DATA EXTRACT:
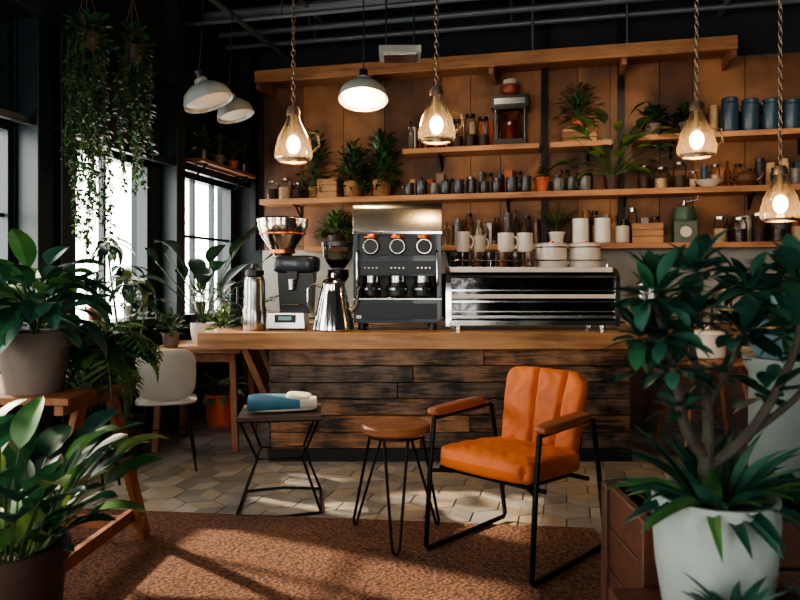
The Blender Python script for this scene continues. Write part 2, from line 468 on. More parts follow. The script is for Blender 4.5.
def roundpot(w,x,y,z,r,h,mat,seg=30):
    w.lathe([(0,0),(r*.72,0),(r*.84,h*.12),(r*.95,h*.45),(r,h*.8),(r,h),(r*.92,h),(r*.9,h*.88),(0,h*.86)],mat,seg,(x,y,z))
    w.lathe([(0,h*.875),(r*.9,h*.875)],M_['soil'],seg,(x,y,z))
def rose(w,p,n,L,W,mats,el=(.2,1.3),bend=.8,pw=.8,pet=0,fold=.25,nseg=6,spread=1.0):
    for k in range(n):
        a=(k*2.399+U(-.3,.3))
        e=U(*el)
        d=(math.cos(a)*math.cos(e)*spread,math.sin(a)*math.cos(e)*spread,math.sin(e))
        l=L*U(.7,1.15)
        w.leaf(p,d,l,W*U(.8,1.15),random.choice(mats),bend*U(.6,1.3),fold,nseg,pw,pet*U(.5,1.2),M_['stem'])
def bushy(w,cx,cy,cz,rx,rz,n,L,W,mats,up=.3,ry=None):
    ry=ry or min(rx,.1)
    for k in range(n):
        a=R()*2*pi; e=U(-.35,1.4); rr=U(.35,1)
        d=Vector((math.cos(a)*math.cos(e),math.sin(a)*math.cos(e),math.sin(e)))
        p=Vector((cx+d.x*rx*rr,cy+d.y*ry*rr,cz+d.z*rz*rr))
        w.leaf(p,(d.x,d.y*(.3 if ry<.12 else 1),d.z+up),L*U(.7,1.2),W*U(.7,1.2),random.choice(mats),U(.3,1.3),.25,4,.8)
    for k in range(max(6,n//12)):
        a=R()*2*pi; e=U(.3,1.4)
        w.tube([(cx,cy,cz-.05),(cx+math.cos(a)*rx*.4,cy+math.sin(a)*ry*.4,cz+rz*.4),(cx+math.cos(a)*math.cos(e)*rx*.9,cy+math.sin(a)*math.cos(e)*ry*.9,cz+math.sin(e)*rz*.9)],.003,M_['stem'],4)
def frond(w,p,d,L,W,mat,bend=1.2,n=14):
    p=Vector(p); d=Vector(d).normalized(); side=d.cross(Vector((0,0,1))).normalized(); pts=[p.copy()]
    for i in range(n):
        d=(Matrix.Rotation(-bend/n,3,side)@d).normalized(); p=p+d*(L/n); pts.append(p.copy())
        t=(i+1)/n; ww=W*math.sin(pi*(t*.9+.08))**.7
        for sg in (-1,1):
            w.leaf(p,side*sg+d*.45,ww,ww*.32,mat,.4,.2,3,.7)
    w.tube(pts,.003,M_['stem'],4)
def vine(w,x,y,z,L,mats,sp=.045,lw=.035,sway=.08):
    a=R()*6; pts=[]; n=max(4,int(L/.08))
    for i in range(n+1):
        t=i/n; pts.append(Vector((x+sway*math.sin(a+t*4)*t,y+sway*math.cos(a*1.7+t*3)*t,z-L*t)))
    w.tube(pts,.003,M_['stem'],4)
    for i in range(int(L/sp)):
        t=i*sp/L*n; k=int(min(t,n-1)); p=pts[k].lerp(pts[k+1],t-k)
        for q in range(2):
            b=R()*6.28
            w.leaf(p,(math.cos(b),math.sin(b),U(-.5,.5)),lw*U(1,1.8),lw*U(.7,1),random.choice(mats),.9,.2,3,.7)

SY=-.17
CL=.14
w=MB('storage_jars')
for k,(x,r,h) in enumerate(((0,.06,.2),(.145,.07,.22),(.285,.055,.17))):
    jar(w,x,0,0,r,h,[M_['coffee'],M_['flour'],M_['coffee']][k],M_['steel'])
w.build((.48,SY,ZB),room=True)
def crate(x,z,sx,sz,mat=None,name='wooden_crate',sy=.18):
    w=MB(name); m=mat or M_['boxw']
    for k in range(3):
        zz=sz*(k+.5)/3
        for yy in (-sy/2,sy/2): w.box(0,yy,zz,sx,.014,sz/3-.008,m)
        for xx in (-sx/2,sx/2): w.box(xx,0,zz,.014,sy,sz/3-.008,m)
    w.box(0,0,.008,sx,sy,.014,m)
    for xx in (-1,1):
        for yy in (-1,1): w.box(xx*(sx/2-.014),yy*(sy/2-.012),sz/2,.018,.018,sz,m)
    w.box(0,0,sz*.55,sx*.8,sy*.75,sz*.5,M_['paper'])
    return w.build((x,SY,z),room=True)
crate(1.12,ZB,.2,.2)
def basketplant(x,z,r,h,L,n,mats,name='potted_trailing_plant',trail=0,rx=.2,rz=.25):
    w=MB(name)
    prof=[(0,0),(r*.85,0)]
    for k in range(9): prof.append((r*(.86+.14*k/8)+(.006 if k%2 else 0),h*(k+.5)/9))
    prof+=[(r,h),(r*.9,h),(r*.88,h*.8),(0,h*.8)]
    w.lathe(prof,M_['wicker'],22)
    w.lathe([(0,h*.82),(r*.88,h*.82)],M_['soil'],22)
    bushy(w,0,0,h+.03,rx,rz,n,L,L*.45,mats)
    for k in range(trail):
        a=U(pi*1.05,pi*1.95); 
        vine(w,math.cos(a)*rx*.8,math.sin(a)*.13,h+.04,U(.1,.17),mats,.03,.028,.02)
    return w.build((x,SY,z),room=True,clampy=CL)
basketplant(1.37,ZB,.1,.17,.09,320,[L_['g1'],L_['g6'],L_['g5']],trail=5,rx=.18,rz=.38)
basketplant(1.68,ZB,.1,.17,.09,340,[L_['g1'],L_['g2'],L_['g6']],trail=6,rz=.46,rx=.19)
basketplant(.95,ZB,.06,.13,.08,280,[L_['g5'],L_['g1'],L_['g6']],trail=3,rx=.17,rz=.55)
def mugs(name,xs,z,rr,hh,mats,dy=.02,handle=True,yy=-.235):
    w=MB(name); x0=xs[0]
    for x in xs:
        mug(w,x-x0,U(-dy,dy),0,rr*U(.9,1.1),hh*U(.85,1.15),random.choice(mats),random.choice([-.5,pi+.5,-1.2]),handle)
    return w.build((x0,yy,z),room=True)
def clutter(name,x0,x1,z,hmin,hmax,mats):
    w=MB(name); x=x0
    while x<x1:
        r=U(.032,.046); h=U(hmin,hmax); k=random.random(); m=random.choice(mats)
        if k<.35: w.lathe([(0,0),(r,0),(r,h*.86),(r*.85,h*.88),(r*.9,h*.9),(r*.9,h),(0,h)],m,16,(x-x0,0,0))
        elif k<.55: w.box(x-x0,0,h/2,r*1.9,r*1.6,h,m)
        elif k<.8: jar(w,x-x0,0,0,r,h,random.choice([M_['coffee'],M_['flour']]),random.choice([M_['steel'],M_['black']]),ff=.6)
        else: bottle(w,x-x0,0,0,r*.8,h*1.2,random.choice([M_['smoke'],M_['amber'],m]))
        x+=r*2+U(.01,.03)
    return w.build((x0,-.085,z),room=True)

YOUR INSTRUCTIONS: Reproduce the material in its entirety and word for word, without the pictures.

FULL OUTPUT:
The Blender Python script for this scene continues. Write part 2, from line 468 on. More parts follow. The script is for Blender 4.5.
def roundpot(w,x,y,z,r,h,mat,seg=30):
    w.lathe([(0,0),(r*.72,0),(r*.84,h*.12),(r*.95,h*.45),(r,h*.8),(r,h),(r*.92,h),(r*.9,h*.88),(0,h*.86)],mat,seg,(x,y,z))
    w.lathe([(0,h*.875),(r*.9,h*.875)],M_['soil'],seg,(x,y,z))
def rose(w,p,n,L,W,mats,el=(.2,1.3),bend=.8,pw=.8,pet=0,fold=.25,nseg=6,spread=1.0):
    for k in range(n):
        a=(k*2.399+U(-.3,.3))
        e=U(*el)
        d=(math.cos(a)*math.cos(e)*spread,math.sin(a)*math.cos(e)*spread,math.sin(e))
        l=L*U(.7,1.15)
        w.leaf(p,d,l,W*U(.8,1.15),random.choice(mats),bend*U(.6,1.3),fold,nseg,pw,pet*U(.5,1.2),M_['stem'])
def bushy(w,cx,cy,cz,rx,rz,n,L,W,mats,up=.3,ry=None):
    ry=ry or min(rx,.1)
    for k in range(n):
        a=R()*2*pi; e=U(-.35,1.4); rr=U(.35,1)
        d=Vector((math.cos(a)*math.cos(e),math.sin(a)*math.cos(e),math.sin(e)))
        p=Vector((cx+d.x*rx*rr,cy+d.y*ry*rr,cz+d.z*rz*rr))
        w.leaf(p,(d.x,d.y*(.3 if ry<.12 else 1),d.z+up),L*U(.7,1.2),W*U(.7,1.2),random.choice(mats),U(.3,1.3),.25,4,.8)
    for k in range(max(6,n//12)):
        a=R()*2*pi; e=U(.3,1.4)
        w.tube([(cx,cy,cz-.05),(cx+math.cos(a)*rx*.4,cy+math.sin(a)*ry*.4,cz+rz*.4),(cx+math.cos(a)*math.cos(e)*rx*.9,cy+math.sin(a)*math.cos(e)*ry*.9,cz+math.sin(e)*rz*.9)],.003,M_['stem'],4)
def frond(w,p,d,L,W,mat,bend=1.2,n=14):
    p=Vector(p); d=Vector(d).normalized(); side=d.cross(Vector((0,0,1))).normalized(); pts=[p.copy()]
    for i in range(n):
        d=(Matrix.Rotation(-bend/n,3,side)@d).normalized(); p=p+d*(L/n); pts.append(p.copy())
        t=(i+1)/n; ww=W*math.sin(pi*(t*.9+.08))**.7
        for sg in (-1,1):
            w.leaf(p,side*sg+d*.45,ww,ww*.32,mat,.4,.2,3,.7)
    w.tube(pts,.003,M_['stem'],4)
def vine(w,x,y,z,L,mats,sp=.045,lw=.035,sway=.08):
    a=R()*6; pts=[]; n=max(4,int(L/.08))
    for i in range(n+1):
        t=i/n; pts.append(Vector((x+sway*math.sin(a+t*4)*t,y+sway*math.cos(a*1.7+t*3)*t,z-L*t)))
    w.tube(pts,.003,M_['stem'],4)
    for i in range(int(L/sp)):
        t=i*sp/L*n; k=int(min(t,n-1)); p=pts[k].lerp(pts[k+1],t-k)
        for q in range(2):
            b=R()*6.28
            w.leaf(p,(math.cos(b),math.sin(b),U(-.5,.5)),lw*U(1,1.8),lw*U(.7,1),random.choice(mats),.9,.2,3,.7)

SY=-.17
CL=.14
w=MB('storage_jars')
for k,(x,r,h) in enumerate(((0,.06,.2),(.145,.07,.22),(.285,.055,.17))):
    jar(w,x,0,0,r,h,[M_['coffee'],M_['flour'],M_['coffee']][k],M_['steel'])
w.build((.48,SY,ZB),room=True)
def crate(x,z,sx,sz,mat=None,name='wooden_crate',sy=.18):
    w=MB(name); m=mat or M_['boxw']
    for k in range(3):
        zz=sz*(k+.5)/3
        for yy in (-sy/2,sy/2): w.box(0,yy,zz,sx,.014,sz/3-.008,m)
        for xx in (-sx/2,sx/2): w.box(xx,0,zz,.014,sy,sz/3-.008,m)
    w.box(0,0,.008,sx,sy,.014,m)
    for xx in (-1,1):
        for yy in (-1,1): w.box(xx*(sx/2-.014),yy*(sy/2-.012),sz/2,.018,.018,sz,m)
    w.box(0,0,sz*.55,sx*.8,sy*.75,sz*.5,M_['paper'])
    return w.build((x,SY,z),room=True)
crate(1.12,ZB,.2,.2)
def basketplant(x,z,r,h,L,n,mats,name='potted_trailing_plant',trail=0,rx=.2,rz=.25):
    w=MB(name)
    prof=[(0,0),(r*.85,0)]
    for k in range(9): prof.append((r*(.86+.14*k/8)+(.006 if k%2 else 0),h*(k+.5)/9))
    prof+=[(r,h),(r*.9,h),(r*.88,h*.8),(0,h*.8)]
    w.lathe(prof,M_['wicker'],22)
    w.lathe([(0,h*.82),(r*.88,h*.82)],M_['soil'],22)
    bushy(w,0,0,h+.03,rx,rz,n,L,L*.45,mats)
    for k in range(trail):
        a=U(pi*1.05,pi*1.95); 
        vine(w,math.cos(a)*rx*.8,math.sin(a)*.13,h+.04,U(.1,.17),mats,.03,.028,.02)
    return w.build((x,SY,z),room=True,clampy=CL)
basketplant(1.37,ZB,.1,.17,.09,320,[L_['g1'],L_['g6'],L_['g5']],trail=5,rx=.18,rz=.38)
basketplant(1.68,ZB,.1,.17,.09,340,[L_['g1'],L_['g2'],L_['g6']],trail=6,rz=.46,rx=.19)
basketplant(.95,ZB,.06,.13,.08,280,[L_['g5'],L_['g1'],L_['g6']],trail=3,rx=.17,rz=.55)
def mugs(name,xs,z,rr,hh,mats,dy=.02,handle=True,yy=-.235):
    w=MB(name); x0=xs[0]
    for x in xs:
        mug(w,x-x0,U(-dy,dy),0,rr*U(.9,1.1),hh*U(.85,1.15),random.choice(mats),random.choice([-.5,pi+.5,-1.2]),handle)
    return w.build((x0,yy,z),room=True)
def clutter(name,x0,x1,z,hmin,hmax,mats):
    w=MB(name); x=x0
    while x<x1:
        r=U(.032,.046); h=U(hmin,hmax); k=random.random(); m=random.choice(mats)
        if k<.35: w.lathe([(0,0),(r,0),(r,h*.86),(r*.85,h*.88),(r*.9,h*.9),(r*.9,h),(0,h)],m,16,(x-x0,0,0))
        elif k<.55: w.box(x-x0,0,h/2,r*1.9,r*1.6,h,m)
        elif k<.8: jar(w,x-x0,0,0,r,h,random.choice([M_['coffee'],M_['flour']]),random.choice([M_['steel'],M_['black']]),ff=.6)
        else: bottle(w,x-x0,0,0,r*.8,h*1.2,random.choice([M_['smoke'],M_['amber'],m]))
        x+=r*2+U(.01,.03)
    return w.build((x0,-.085,z),room=True)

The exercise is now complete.